Para lá da descida do rating a Portugal, a semana que agora termina ficou sem dúvida marcada pelas reacções dos líderes de opinião da direita política sobre o sucedido. Antigamente (vulgo antes de 5 de Junho), o episódio originaria um "precisamos de restabelecer a nossa credibilidade junto dos mercados, precisamos de mais austeridade, de mais redução da despesa". Agora, pelo contrário, temos de nos contentar com uma espécie de engasganço mal disfarçado. O corte de rating é infelizmente mais um murro no estômago de todos aqueles que, para não variar, andam a pagar a crise em Portugal. Mas representa sobretudo uma bofetada ideológica nos sectores que defendem que o problema se resume a termos vivido “acima das nossas possibilidades”.
E por maior que seja a onda de indignação que tenha ocorrido a nível nacional e internacional contra a acção da Moodys, os mercados não se comoveram. A bolsa Portuguesa caiu a pique, as obrigações afundaram-se. Aliás, estranho seria se o cenário se revelasse diferente. A chegada da direita política a esta indignação contra as agências de rating pouco ou nada influenciará os mercados. Em primeiro lugar, estes já mostraram ser pouco sensíveis a críticas de “injustiça” ou de “imoralidade”. Em segundo lugar, porque a indignação destes sectores será sempre momentânea e/ou profundamente cirúrgica. Nunca verão o problema no sistema como um todo (tal representaria assumir a sua total errância ideológica), mas sim em pequenas partes do mesmo que precisam de ser afinadas.

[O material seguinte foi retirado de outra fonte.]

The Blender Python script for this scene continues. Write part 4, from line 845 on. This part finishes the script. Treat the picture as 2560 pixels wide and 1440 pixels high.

Curiosamente (ou não), passados quase três anos da falência da Lehman Brothers e da catástrofe económica financeira que desde então se tem vindo a alastrar, não só todas as tentativas de reforma de fundo têm sido adiadas, como mesmo as reformas cirúrgicas têm passado para segundo plano. Ou seja, nem sequer intervenções cirúrgicas minimamente sérias têm existido. Pelo contrário, tem-se respondido às falhas do sistema alimentando-o cada vez mais. Tem-se ignorado a irracionalidade comprovada de inúmeros dos seus pilares com verdades ideológicas que caem no primeiro teste a que se submetem.
O corte no rating foi uma tremenda bofetada ideológica em inúmeros sectores, é certo. O problema é que as ideologias minimamente sólidas – e o liberalismo, gostemos ou não, tem provado sê-lo – são globalmente pouco abaladas por estes choques com a realidade. Infelizmente não é com murros no estômago ou bofetadas ideológicas que se alteram. É preciso bastante mais do que isso.